Question

The order of bond length from the following structure.

• A. III > I = V > IV > II
• B. IV > II > I = V > III
• C. III > IV > I = V > II
• D. I > II > III > IV > V

Answer 1

Answer: (C)

III > IV > I = V > II

Answer 2

The molecule is AsFCl₃Br, which adopts a trigonal bipyramidal (TBP) geometry. The central atom is As.

Ligand Placement based on Apicophilicity/Electronegativity/Size:

• Highly electronegative and small ligands prefer axial positions. Thus, F occupies an axial position (bond II).
• Less electronegative and bulkier ligands prefer equatorial positions. Thus, Br occupies an equatorial position (bond III).
• The remaining Cl atoms distribute: one axial (bond IV) and two equatorial (bonds I and V).

Bond Analysis:

• Axial Bonds: As-F (II), As-Cl (IV)
• Equatorial Bonds: As-Cl (I), As-Cl (V), As-Br (III)

Order of Bond Lengths:

1. Effect of Atomic Size: Generally, bond length increases with the size of the bonded atom. So, As-F < As-Cl < As-Br.
2. Axial vs. Equatorial Positions: Axial bonds are generally longer than equatorial bonds due to greater 90° repulsions and lower s-character in the axial hybrid orbitals.

Combining these factors:

• Comparing As-Cl (IV, axial) and As-Cl (I, V, equatorial): Axial bonds are longer. So, IV > I = V.
• Comparing As-Br (III, equatorial) and As-Cl (I, V, equatorial): Br is larger than Cl. So, III > I = V.
• Comparing As-Cl (IV, axial) and As-F (II, axial): Cl is larger than F. So, IV > II.

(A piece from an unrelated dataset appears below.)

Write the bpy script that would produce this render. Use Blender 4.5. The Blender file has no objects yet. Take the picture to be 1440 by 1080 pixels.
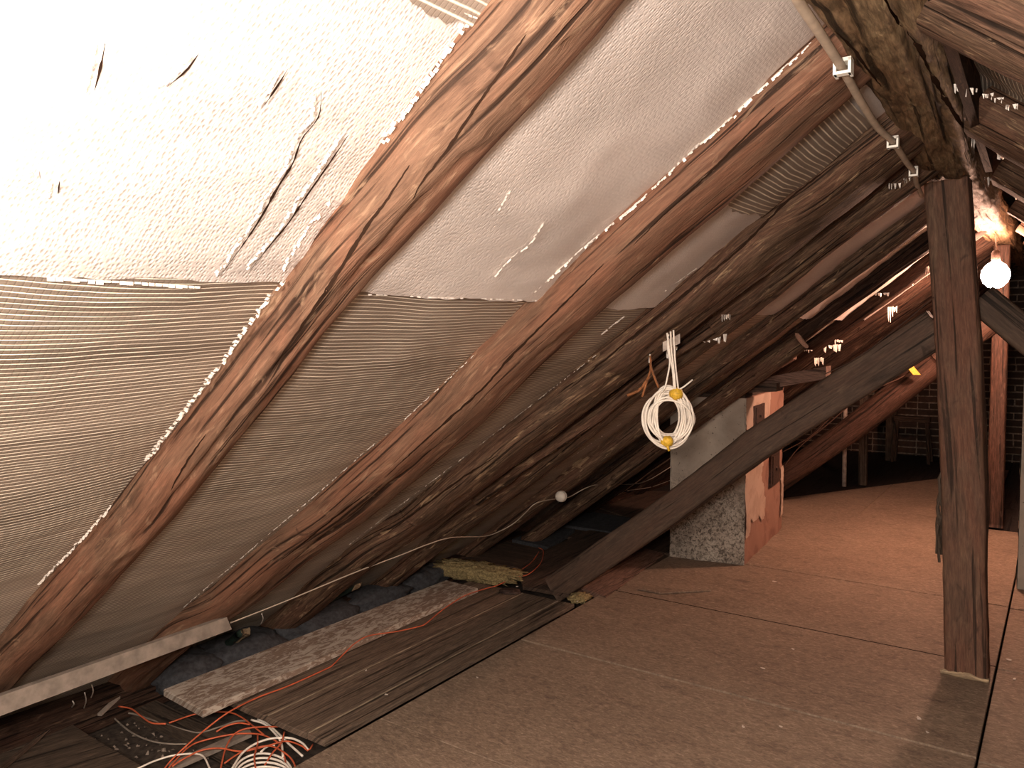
import bpy, bmesh, math, random
from math import sin, cos, radians, pi, atan2, sqrt
from mathutils import Vector, Matrix, noise
random.seed(7)
SC = bpy.context.scene
COL = SC.collection
V = Vector

# ---------------------------------------------------------------- camera
YAW, PITCH, ROLL = radians(35.05), radians(-3.53), radians(-.4)
FPX, HC = 1112.0, 1.45
_f = V((-sin(YAW)*cos(PITCH), cos(YAW)*cos(PITCH), sin(PITCH)))
_r = V((cos(YAW), sin(YAW), 0)); _u = _r.cross(_f)
R2 = _r*cos(ROLL)+_u*sin(ROLL); U2 = _u*cos(ROLL)-_r*sin(ROLL)
cam_d = bpy.data.cameras.new('camera'); cam = bpy.data.objects.new('camera', cam_d); COL.objects.link(cam)
cam_d.sensor_fit = 'HORIZONTAL'; cam_d.sensor_width = 36; cam_d.lens = 36*FPX/1440
cam_d.clip_start = .02; cam_d.clip_end = 60
cam.matrix_world = Matrix(((R2.x, U2.x, -_f.x, 0), (R2.y, U2.y, -_f.y, 0), (R2.z, U2.z, -_f.z, HC), (0, 0, 0, 1)))
SC.camera = cam
CP = V((0, 0, HC))
# ---------------------------------------------------------------- world, lights, exposure
SC.view_settings.view_transform = 'Standard'; SC.view_settings.look = 'None'
SC.view_settings.exposure = 0; SC.view_settings.gamma = 1; SC.view_settings.use_curve_mapping = False
wd = bpy.data.worlds.new('world'); SC.world = wd; wd.use_nodes = True
wd.node_tree.nodes['Background'].inputs[0].default_value = (.5, .55, .65, 1)
wd.node_tree.nodes['Background'].inputs[1].default_value = .05
ld = bpy.data.lights.new('near_lamp', 'POINT'); ld.energy = 205; ld.color = (1, .88, .78); ld.shadow_soft_size = .09
lamp = bpy.data.objects.new('near_lamp', ld); COL.objects.link(lamp); lamp.location = (-.10, -.05, 1.54)
ld2 = bpy.data.lights.new('unseen_fill_lamp', 'POINT'); ld2.energy = 135; ld2.color = (1, .89, .78); ld2.shadow_soft_size = .10  # unseen lamp added to overexpose the upper-left foil
lamp2 = bpy.data.objects.new('unseen_fill_lamp', ld2); COL.objects.link(lamp2); lamp2.location = (-.66, -.30, 1.52)
BULB_STRENGTH = 560
BULB_POS = V((-.385, 5.9, 1.815))

# ---------------------------------------------------------------- measuring helpers: points on real planes
def ray(x, y): return _f + R2*((x-720)/FPX) - U2*((y-540)/FPX)
def onZ(x, y, z=0): d = ray(x, y); return CP+d*((z-HC)/d.z)
def onY(x, y, Y): d = ray(x, y); return CP+d*(Y/d.y)
def onX(x, y, X): d = ray(x, y); return CP+d*(X/d.x)
def onP(x, y, p, n): d = ray(x, y); return CP+d*((V(p)-CP).dot(n)/d.dot(n))
RA = radians(37.4); TAN = math.tan(RA)
NL = V((-sin(RA), 0, cos(RA))); PL = V((-.45, 0, 2.05))      # left slope: plane of the rafters' undersides, outward normal
NR = V((sin(RA), 0, cos(RA))); PR = V((-.24, 0, 2.05))
def rl(x, y, off=0): return onP(x, y, PL+NL*off, NL)
def rr(x, y, off=0): return onP(x, y, PR+NR*off, NR)
def sl(X, Y, off=0): return V((X, Y, 2.05+(X+.45)*TAN))+NL*off   # left slope point by plan position
def sr(X, Y, off=0): return V((X, Y, 2.05-(X+.24)*TAN))+NR*off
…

Now, the crucial comparisons are between bonds of different types (axial vs. equatorial) and different atoms.

• As-Br (III, equatorial) vs. As-Cl (IV, axial): Bromine is significantly larger than Chlorine. Despite Br being in an equatorial position (which generally leads to shorter bonds) and Cl in an axial position (which generally leads to longer bonds), the size difference can be dominant. The As-Br bond is expected to be longer than the As-Cl bond. Thus, III > IV.
• As-Cl (I, V, equatorial) vs. As-F (II, axial): Fluorine is very small and highly electronegative. The high electronegativity of F leads to a strong and short As-F bond. Even though As-F is axial, it is expected to be shorter than an As-Cl bond (even an equatorial one). Thus, I = V > II.

Combining these relationships, the order of bond lengths is:

III (As-Br equatorial) > IV (As-Cl axial) > I = V (As-Cl equatorial) > II (As-F axial).

Therefore, the order is III > IV > I = V > II.